09.00-09.20 Registration and coffee


09.20-09.30 Welcome Address by Professor Lúcia Nagib 


09.30-09.40 Introduction by Dr Ming-Yeh  Rawnsley



Paper 1: Dr Song Hwee Lim, 'Slowness, Nostalgia, Cinephilia: Tsai Ming-liang and a Cinema of Slowness'


10.20-10.30 Discussion


10.30-10.40 Coffee Break


10.40-11.20 Paper 2: Dr Cecília Antakly de Mello, 'Cinema, City and the Ephemeral in Tsai Ming-liang's  The Skywalk s Gone, Goodbye Dragon Inn and It's a Dream


11.20-11.30 Discussion


11.30-12.10 Paper 3: Tiago de Luca, 'Cinema of Bodies'


12.10-12.20 Discussion


12.20-12.30 Closing remarks


12.30-14.00 Lunch/reception with Tsai Ming-liang


14.30-16.30 Golden Owl Award Ceremong and Screening of Madame Butterfly, with an audience with Tsai Ming-liang (event open to the public)

Hyde Park Picture House


About Tsai Ming-Liang

With nine feature-length films in his portfolio, Taipei-based Tsai Ming-liang has become one of the most distinctive and creative voices in world cinema over the last two decades. After working in theatre and television, the award-winning director launched his filmmaking career in 1992 with Rebels of Neon God, a realistic portrayal of Taipei's disaffected youth. In the space of a decade, Tsai released a string of groundbreaking films - Vive L'amour (1994), The River (1997), The Hole (1998), What Time Is It there? (2000) – which impressed for their aesthetic consistency and originality, as well as their acute social criticism. In the new millennium, Tsai continued to surprise and marvel audiences with films such as Goodbye Dragon Inn (2003), an elegiac mourning on the demise of the theatrical film experience; The Wayward Cloud (2005), a wacky musical-porn which pushed the director's own style to new heights; and I Don't Want to Sleep Alone (2007), the first film set in the director's birthplace, Malaysia. His latest film is Face (2009), containing a large French cast and entirely set in Paris's Louvre Museum.
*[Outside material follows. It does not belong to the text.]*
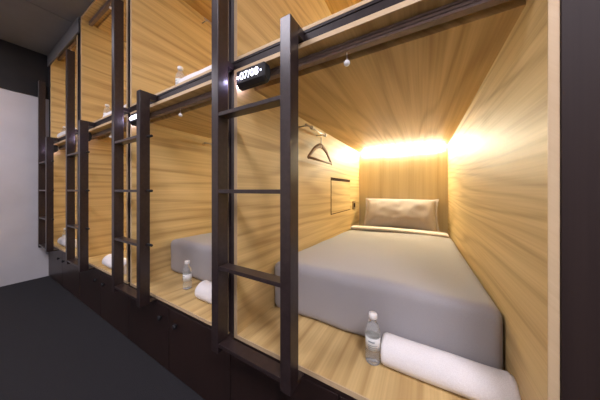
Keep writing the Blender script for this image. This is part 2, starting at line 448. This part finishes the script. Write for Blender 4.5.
# ------------------------------------------------------------------ towels and bottles
def make_towel(Lt, R=.052, lean=1.0):
    bm = bmesh.new(); n = 40; nl = 36; turns = 3
    def sec(a, f):   # f 0..1 radius
        r = R * f
        lip = .004 * f if 1.0 < a < 3.6 else 0
        return (r + lip) * math.cos(a) * 1.02, (r + lip) * math.sin(a) * .98
    rings = []
    caps = []
    for i in range(nl + 1):
        t = i / nl; x = -Lt / 2 + Lt * t
        endf = 1 - .10 * max(0, 1 - min(t, 1 - t) * Lt / .012) ** 2
        ring = []
        for k in range(n):
            a = 2 * math.pi * k / n
            y, z = sec(a, endf)
            w_ = noise.noise(Vector((x * 9, y * 10, z * 10))) * .004
            z = z + w_
            if z < -R * .80: z = -R * .80
            ring.append(bm.verts.new((x, y * (1 + w_ * 4), z + R * .80)))
        rings.append(ring)
    for a, b_ in zip(rings, rings[1:]):
        for k in range(n): bm.faces.new((a[k], a[(k + 1) % n], b_[(k + 1) % n], b_[k]))
    for e, s in ((0, -1), (-1, 1)):     # spiral ends
        prev = rings[e]; m_ = 12
        for q in range(1, m_):
            f = (1 - q / m_); cur = []
            for k in range(n):
                a = 2 * math.pi * k / n
                ph = (f * turns + a / (2 * math.pi)) % 1
                dpt = -.007 * math.exp(-((ph - .5) / .16) ** 2) + .003
                y, z = R * f * .9 * math.cos(a), R * f * .9 * math.sin(a)
                if z < -R * .76: z = -R * .76
                cur.append(bm.verts.new((s * (Lt / 2 + dpt), y, z + R * .80)))
            for k in range(n): bm.faces.new((prev[k], prev[(k + 1) % n], cur[(k + 1) % n], cur[k]))
            prev = cur
        bm.faces.new(prev)
    return obj('rolled_towel', bm, M['towel'], smooth=True)
def make_bottle():
    b_ = empty('water_bottle', (0, 0, 0), 'x', 'bottle', 'bottled water')
    prof = [(0, .004), (.012, .003), (.022, 0), (.027, .003), (.0285, .010), (.0285, .030), (.0272, .034), (.0285, .040), (.0275, .046), (.0275, .050),
            (.0275, .108), (.0285, .112), (.0272, .118), (.0282, .124), (.026, .134), (.020, .148), (.0135, .160), (.012, .166), (.012, .172), (0, .172)]
    obj('bottle_body', lathe(prof, 32), M['clear'], b_, smooth=True)
    obj('bottle_cap', lathe([(0, .172), (.0155, .1715), (.0165, .173), (.0165, .188), (.015, .191), (0, .191)], 28), M['ball'], b_, smooth=True)
    lb = obj('bottle_label', lathe([(.0278, .058), (.0281, .058), (.0281, .104), (.0278, .104)], 32), M['label'], b_, smooth=True)
    bm = bmesh.new()
    for z0_, z1_, w_ in ((.088, .094, .55), (.076, .079, .8), (.069, .072, .8), (.063, .065, .6)):
        for s0 in range(8):
            a0 = -math.pi / 2 - .45 + (s0 / 8) * w_ * 1.6; a1 = -math.pi / 2 - .45 + ((s0 + 1) / 8) * w_ * 1.6
            vs = [bm.verts.new((.0284 * math.cos(a), .0284 * math.sin(a), z)) for a, z in ((a0, z0_), (a1, z0_), (a1, z1_), (a0, z1_))]
            bm.faces.new(vs)
    obj('label_print', bm, M['print'], lb)
    return b_
bot = make_bottle(); bot.location = (-.171, .867, LOW_F)
bot['label'] = 'clear water bottle with white cap left of the nearest towel, in front of the bed'
tw = make_towel(.385, .054); tw.location = (.0545, .898, LOW_F)
tag(tw, 'large white towel rolled up at the foot of the nearest bed', 'towel', 'rolled towels')
tws = make_towel(.46, .050)
tws.location = (XL + BAYX[1] + .49 + .25, .80, UP_F); tag(tws, 'long rolled white towel at the edge of the upper pod left of the nearest ladder', 'towel', 'rolled towels')
def put(src, x, y, z, lab):
    c = copy_tree(src); c.location = (x, y, z); c['label'] = lab; return c
put(bot, -1.385, .80, UP_F, 'water bottle lying in view left of the long towel in an upper pod').__setitem__('label', 'water bottle standing left of the long towel at the edge of an upper pod')
put(bot, -1.405, .860, LOW_F, 'water bottle in front of the bed seen between the two nearest ladders')
put(tw, -1.215 + .19, .845, LOW_F, 'rolled white towel before the bed seen between the two nearest ladders')
o3, o4 = BAYX[2], BAYX[3]
put(bot, o3 - .435, .80, UP_F, 'water bottle in the upper pod left of the second ladder from the right')
put(tws, o3 - .385 + .24, .80, UP_F, 'rolled white towel in the upper pod left of the second ladder from the right')
put(bot, o3 - .345, .835, LOW_F, 'water bottle in the lower pod left of the second ladder from the right')
put(tw, o3 - .29 + .19, .775, LOW_F, 'rolled white towel in the lower pod left of the second ladder from the right')
put(bot, o4 - .66, .80, UP_F, 'water bottle in the farthest upper pod')
put(tws, o4 - .61 + .24, .775, UP_F, 'rolled white towel in the farthest upper pod')
put(bot, o4 - .67, .81, LOW_F, 'water bottle in the farthest lower pod, near the white wall')
put(tw, o4 - .61 + .19, .785, LOW_F, 'rolled white towel in the farthest lower pod, near the white wall')

# ------------------------------------------------------------------ hanger
zr = 1.6215 - .072
hg = empty('clothes_hanger', (XL + .0725, YF + .79, zr - .10), 'wooden clothes hanger hanging from the coat rail in the nearest lower pod', 'hanger')
bm = bmesh.new()
sh = []
for s in (1, -1):
    P = []
    for k in range(15):
        t = k / 14
        P.append((0, s * (.004 + .212 * t), -.003 - .118 * t ** 1.35 + .012 * math.sin(t * math.pi)))
    tube(bm, P, [.019 - .007 * (k / 14) for k in range(15)], 12, flat=.5)
obj('shoulder_bar', bm, M['hangwood'], hg, smooth=True)
bm = bmesh.new(); tube(bm, [(0, -.205, -.116), (0, .205, -.116)], .0085, 12)
obj('trouser_bar', bm, M['hangwood'], hg, smooth=True)
bm = bmesh.new(); P = [(0, 0, 0), (0, 0, .055)]
for k in range(0, 15):
    a = math.radians(-90 + 0) - math.radians(k * 17) * -1
    a = math.radians(-90 + k * 17)
    P.append((0, .0 + .0175 * math.cos(a) , .086 + .0175 * math.sin(a) - .0))
P = [(0, 0, -.004), (0, 0, .045)] + [(0, .0175 * math.cos(a), .0893 + .0175 * math.sin(a)) for a in [math.radians(-80 + k * 16) for k in range(16)]]
tube(bm, P, .0024, 8)
obj('hook', bm, M['chrome'], hg, smooth=True)

# ------------------------------------------------------------------ lights
def area(name, loc, size, power, col, rot=(0, 0, 0), sy=None):
    d = bpy.data.lights.new(name, 'AREA'); d.energy = power; d.color = col; d.size = size
    if sy: d.shape = 'RECTANGLE'; d.size_y = sy
    else: d.shape = 'DISK'
    o = bpy.data.objects.new(name, d); C.objects.link(o); o.location = loc; o.rotation_euler = rot
    return o
COOL = (.92, .87, .98)
area('corridor_downlight', (-3.0, -.45, CEIL - .01), .7, 22, COOL)
area('corridor_downlight', (-1.2, -.55, CEIL - .01), .8, 30, COOL)
area('corridor_downlight', (.95, -.60, CEIL - .01), .8, 66, COOL)
w = bpy.data.worlds.new('world'); S.world = w; w.use_nodes = True
w.node_tree.nodes['Background'].inputs[0].default_value = (.5, .5, .6, 1); w.node_tree.nodes['Background'].inputs[1].default_value = .05

# ------------------------------------------------------------------ camera
cd = bpy.data.cameras.new('cam'); cam = bpy.data.objects.new('cam', cd); C.objects.link(cam)
cam.location = (0, 0, CAM); cam.rotation_euler = (math.pi / 2, 0, .529)
cd.sensor_width = 36; cd.lens = 209.93 / 600 * 36; cd.shift_y = -10.04 / 600; cd.clip_start = .02
S.camera = cam
S.view_settings.view_transform = 'Standard'; S.view_settings.look = 'None'; S.view_settings.exposure = 0; S.view_settings.gamma = 1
Featuring the same actors (notably Lee Kang-sheng), structure and style, Tsai's films intermingle into one diffuse mass, presenting narratives with threads that insidiously weave into one another. Revolving around similar themes and motifs – including water, watermelons and cockroaches – his is a resolutely urban universe peopled by isolated, laconic characters whose eccentric domestic habits and bodily faculties we follow in scrupulous detail through static long takes, the director's stylistic hallmark. These are marginalized characters longing for love, listlessly wandering through the city's neon-lit streets, run-down shopping malls and decrepit cruising areas. But this dystopian view of modern life is counter-balanced in Tsai's cinema by a loving physical humour, which infuses his films with tenderness and in which one may glimpse signs of hope.